Les ministres et leurs cabinets sont aussi tentés de passer par des bureaux d’avocats dans les cas les plus urgents. Il s’agit de pouvoir mobiliser la grande force de travail de ces équipes de juristes pointus plutôt que de devoir affronter certaines lourdeurs de la bureaucratie lorsque les délais sont très courts. Revers de la médaille, nous confie une autre source : « la frustration » que cela peut créer dans l’administration, « pouvant aller jusqu’au clash entre le ministre et le patron de son administration comme c’est le cas dans l’affaire Galant ».
Des honoraires d’avocat gonflés ?
Les cabinets d’avocats les plus en vue n’ont pas que les autorités publiques comme clients. Il leur arrive évidemment de traiter avec des entreprises. Les pratiques tarifaires y semblent alors bien différentes de celles que l’affaire Galant a mises en évidence, à en croire un cadre d’une grande entreprise active à l’international. « Dans le privé, les services des cabinets d’avocats sont facturés 15 à 30 % moins cher que dans le public, confie-t-il anonymement. Il y a d’abord toujours une mise en concurrence. Ensuite, il y a les prix officiels, certes, mais nous contractons toujours en dessous. Par la suite, chaque facture est analysée en détail et est éventuellement contestée, ce qui peut faire descendre le prix final du service.

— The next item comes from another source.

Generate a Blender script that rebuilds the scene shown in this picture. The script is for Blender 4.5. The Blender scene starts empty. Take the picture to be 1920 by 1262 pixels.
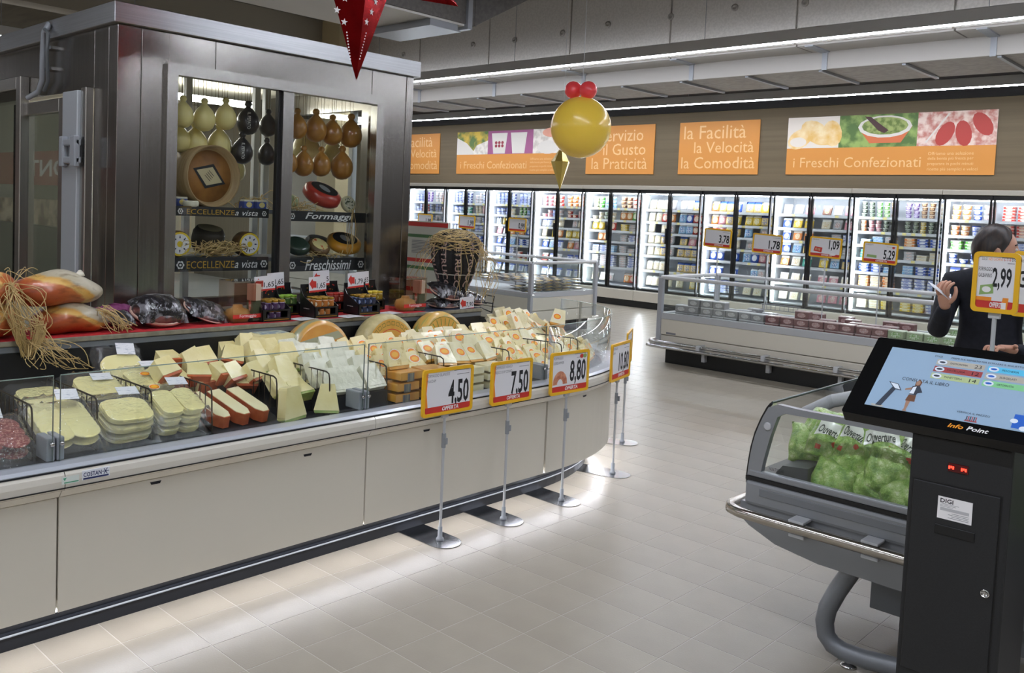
import bpy, bmesh, math, random
from mathutils import Vector as V, Matrix as MX
RND = random.Random(11)
PI = math.pi
SC = bpy.context.scene
COL = SC.collection

# ---------------------------------------------------------------- camera, world, light, exposure
F, CX, CY, YAW, PIT, ROL, EYE = 1660.8, 924.77, 497.83, -.7572, .0607, .0425, 1.62
def _axes():
    fwd = V((math.sin(YAW)*math.cos(PIT), math.cos(YAW)*math.cos(PIT), -math.sin(PIT)))
    rt = V((math.cos(YAW), -math.sin(YAW), 0)); up = rt.cross(fwd)
    return rt*math.cos(ROL)+up*math.sin(ROL), -rt*math.sin(ROL)+up*math.cos(ROL), fwd
RT, UP, FW = _axes()
cd = bpy.data.cameras.new('camera'); cam = bpy.data.objects.new('camera', cd); COL.objects.link(cam)
cd.sensor_fit = 'HORIZONTAL'; cd.sensor_width = 36; cd.lens = F/1920*36
cd.shift_x = (960-CX)/1920; cd.shift_y = -(631-CY)/1920; cd.clip_start = .05
cam.matrix_world = MX(((RT.x, UP.x, -FW.x, 0), (RT.y, UP.y, -FW.y, 0), (RT.z, UP.z, -FW.z, EYE), (0, 0, 0, 1)))
SC.camera = cam
SC.view_settings.view_transform = 'Standard'; SC.view_settings.look = 'None'
SC.view_settings.gamma = 1; SC.view_settings.use_curve_mapping = False
SC.view_settings.exposure = 0.14
LED_POWER = 72; FRIDGE_LED = 42
w = bpy.data.worlds.new('store_air'); SC.world = w; w.use_nodes = True
w.node_tree.nodes['Background'].inputs[0].default_value = (.9, .95, 1, 1)
w.node_tree.nodes['Background'].inputs[1].default_value = .05
def ray(px, py): return RT*((px-CX)/F) - UP*((py-CY)/F) + FW
def AX(px, py, x): d = ray(px, py); t = x/d.x; return V((x, d.y*t, EYE+d.z*t))      # where a sight line meets a plane of the place
def AY(px, py, y): d = ray(px, py); t = y/d.y; return V((d.x*t, y, EYE+d.z*t))
def AZ(px, py, z): d = ray(px, py); t = (z-EYE)/d.z; return V((d.x*t, d.y*t, z))
def scale_at(p): return F/((V(p)-V((0, 0, EYE))).dot(FW))

# ---------------------------------------------------------------- materials
def lin(h):
    h = h.lstrip('#'); o = []
    for i in (0, 2, 4):
        c = int(h[i:i+2], 16)/255; o.append(c/12.92 if c <= .04045 else ((c+.055)/1.055)**2.4)
    return (*o, 1)
MATS = {}
def nd(nt, t, **kw):
    n = nt.nodes.new(t)
    for k, v in kw.items():
        if k in n.inputs: n.inputs[k].default_value = v
        else: setattr(n, k, v)
    return n
def ramp(nt, src, a, b, lo, hi):
    r = nt.nodes.new('ShaderNodeValToRGB'); e = r.color_ramp.elements
    e[0].position, e[0].color = lo, a; e[1].position, e[1].color = hi, b
    nt.links.new(src, r.inputs[0]); return r.outputs[0]
def coords(nt, scale=(1, 1, 1), kind='Object', rot=(0, 0, 0)):
    tc = nt.nodes.new('ShaderNodeTexCoord'); mp = nt.nodes.new('ShaderNodeMapping')
    mp.inputs['Scale'].default_value = scale; mp.inputs['Rotation'].default_value = rot
    nt.links.new(tc.outputs[kind], mp.inputs[0]); return mp.outputs[0]
def mat(name, col, rough=.5, metal=0, noise=None, bump=None, coat=0, emit=0, spec=.5, kind='Object', aniso=0):
    """noise=(second colour, scale xyz, lo, hi)  bump=(scale xyz, strength)"""
    if name in MATS: return MATS[name]
    m = bpy.data.materials.new(name); m.use_nodes = True; nt = m.node_tree; b = nt.nodes['Principled BSDF']
    c = lin(col) if isinstance(col, str) else col
    b.inputs['Base Color'].default_value = c; b.inputs['Roughness'].default_value = rough
    b.inputs['Metallic'].default_value = metal; b.inputs['Coat Weight'].default_value = coat
    b.inputs['Coat Roughness'].default_value = .12; b.inputs['Specular IOR Level'].default_value = spec
    b.inputs['Anisotropic'].default_value = aniso
    if emit: b.inputs['Emission Color'].default_value = c; b.inputs['Emission Strength'].default_value = emit
    def sc(s): return (s, s, s) if isinstance(s, (int, float)) else s
    if noise:
        n = nd(nt, 'ShaderNodeTexNoise', Detail=4); n.inputs['Scale'].default_value = 1
        nt.links.new(coords(nt, sc(noise[1]), kind), n.inputs['Vector'])
        nt.links.new(ramp(nt, n.outputs['Fac'], c, lin(noise[0]), noise[2], noise[3]), b.inputs['Base Color'])
    if bump:
        n = nd(nt, 'ShaderNodeTexNoise', Detail=3); n.inputs['Scale'].default_value = 1
        nt.links.new(coords(nt, sc(bump[0]), kind), n.inputs['Vector'])
        bp = nd(nt, 'ShaderNodeBump'); bp.inputs['Strength'].default_value = bump[1]; bp.inputs['Distance'].default_value = .01
        nt.links.new(n.outputs['Fac'], bp.inputs['Height']); nt.links.new(bp.outputs[0], b.inputs['Normal'])
        if coat: nt.links.new(bp.outputs[0], b.inputs['Coat Normal'])
    MATS[name] = m; return m
def glass(name, tint='#fcfefd', rough=.02, gain=1.0, add=0.0, bump=None, glow='#ffffff', haze=0):
    if name in MATS: return MATS[name]
    m = bpy.data.materials.new(name); m.use_nodes = True; nt = m.node_tree; nt.nodes.clear()
    o = nd(nt, 'ShaderNodeOutputMaterial'); mx = nd(nt, 'ShaderNodeMixShader')
    t = nd(nt, 'ShaderNodeBsdfTransparent'); t.inputs[0].default_value = lin(tint)
    g = nd(nt, 'ShaderNodeBsdfGlossy'); g.inputs['Roughness'].default_value = rough; g.inputs[0].default_value = lin(glow)
    lw = nd(nt, 'ShaderNodeLayerWeight'); pw = nd(nt, 'ShaderNodeMath', operation='POWER'); pw.inputs[1].default_value = 4.0
    nt.links.new(lw.outputs['Facing'], pw.inputs[0]); fr = nd(nt, 'ShaderNodeMath', operation='MULTIPLY_ADD')
    fr.inputs[1].default_value = .9; fr.inputs[2].default_value = .035; nt.links.new(pw.outputs[0], fr.inputs[0])
    ma = nd(nt, 'ShaderNodeMath', operation='MULTIPLY_ADD', use_clamp=True)
    ma.inputs[1].default_value = gain; ma.inputs[2].default_value = add
    nt.links.new(fr.outputs[0], ma.inputs[0]); nt.links.new(ma.outputs[0], mx.inputs[0])
    if haze:
        m2 = nd(nt, 'ShaderNodeMixShader'); m2.inputs[0].default_value = haze; df = nd(nt, 'ShaderNodeBsdfDiffuse'); df.inputs[0].default_value = (.85, .85, .85, 1)
        nt.links.new(t.outputs[0], m2.inputs[1]); nt.links.new(df.outputs[0], m2.inputs[2]); t = m2
    nt.links.new(t.outputs[0], mx.inputs[1]); nt.links.new(g.outputs[0], mx.inputs[2]); nt.links.new(mx.outputs[0], o.inputs[0])
    if bump:
        n = nd(nt, 'ShaderNodeTexNoise', Detail=2); n.inputs['Scale'].default_value = bump[0]; n.inputs['Distortion'].default_value = 1.5
        nt.links.new(coords(nt), n.inputs['Vector']); bp = nd(nt, 'ShaderNodeBump'); bp.inputs['Strength'].default_value = bump[1]
        bp.inputs['Distance'].default_value = .02
        nt.links.new(n.outputs['Fac'], bp.inputs['Height']); nt.links.new(bp.outputs[0], g.inputs['Normal']); nt.links.new(bp.outputs[0], lw.inputs['Normal'])
    MATS[name] = m; return m
def pack(base, accent='#ffffff', patch='#f6efe0', rad=.3, band=.78, rough=.35, off=(.5, .45), coat=.3):
    """printed packaging: base colour, a band across the top and an oval patch with mottled picture"""
    name = f'print_{base[1:]}_{accent[1:]}_{patch[1:]}_{int(rad*100)}_{int(band*100)}'
    if name in MATS: return MATS[name]
    m = mat(name, base, rough, coat=coat); nt = m.node_tree; b = nt.nodes['Principled BSDF']
    tc = nd(nt, 'ShaderNodeTexCoord'); sp = nd(nt, 'ShaderNodeSeparateXYZ'); nt.links.new(tc.outputs['Generated'], sp.inputs[0])
    def mth(op, a, c):
        n = nd(nt, 'ShaderNodeMath', operation=op)
        for i, q in enumerate((a, c)):
            if isinstance(q, (int, float)): n.inputs[i].default_value = q
            else: nt.links.new(q, n.inputs[i])
        return n.outputs[0]
    dx = mth('SUBTRACT', sp.outputs[0], off[0]); dz = mth('SUBTRACT', sp.outputs[2], off[1])
    r2 = mth('ADD', mth('MULTIPLY', dx, dx), mth('MULTIPLY', dz, dz))
    inside = mth('LESS_THAN', r2, rad*rad); top = mth('GREATER_THAN', sp.outputs[2], band)
    nz = nd(nt, 'ShaderNodeTexNoise', Detail=2); nz.inputs['Scale'].default_value = 9; nt.links.new(tc.outputs['Generated'], nz.inputs['Vector'])
    pic = ramp(nt, nz.outputs['Fac'], lin(patch), lin(accent), .45, .62)
    def mixc(f, a, c):
        n = nd(nt, 'ShaderNodeMix', data_type='RGBA'); nt.links.new(f, n.inputs[0])
        for i, q in ((6, a), (7, c)):
            if isinstance(q, tuple): n.inputs[i].default_value = q
            else: nt.links.new(q, n.inputs[i])
        return n.outputs[2]
    c = mixc(inside, lin(base), pic); c = mixc(top, c, lin(accent)); nt.links.new(c, b.inputs['Base Color'])
    return m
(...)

Il y a un autre élément important : nous fixons toujours, à la base, un prix maximum pour le service juridique proposé. » « C’est la première fois que j’entends cela, rectifie Stéphane Boonen, bâtonnier de Bruxelles. Au contraire, j’ai plutôt le sentiment que les avocats poussent leurs honoraires à la baisse lorsqu’il s’agit d’autorités publiques. » Cela toutefois dans le contexte d’une mise en concurrence. Il rappelle la liberté importante des avocats quant à la fixation de leurs honoraires. Celle-ci intervient selon le principe de « la juste modération », dépendant de l’ampleur du dossier, de la notoriété de l’avocat ou encore des moyens financiers du client.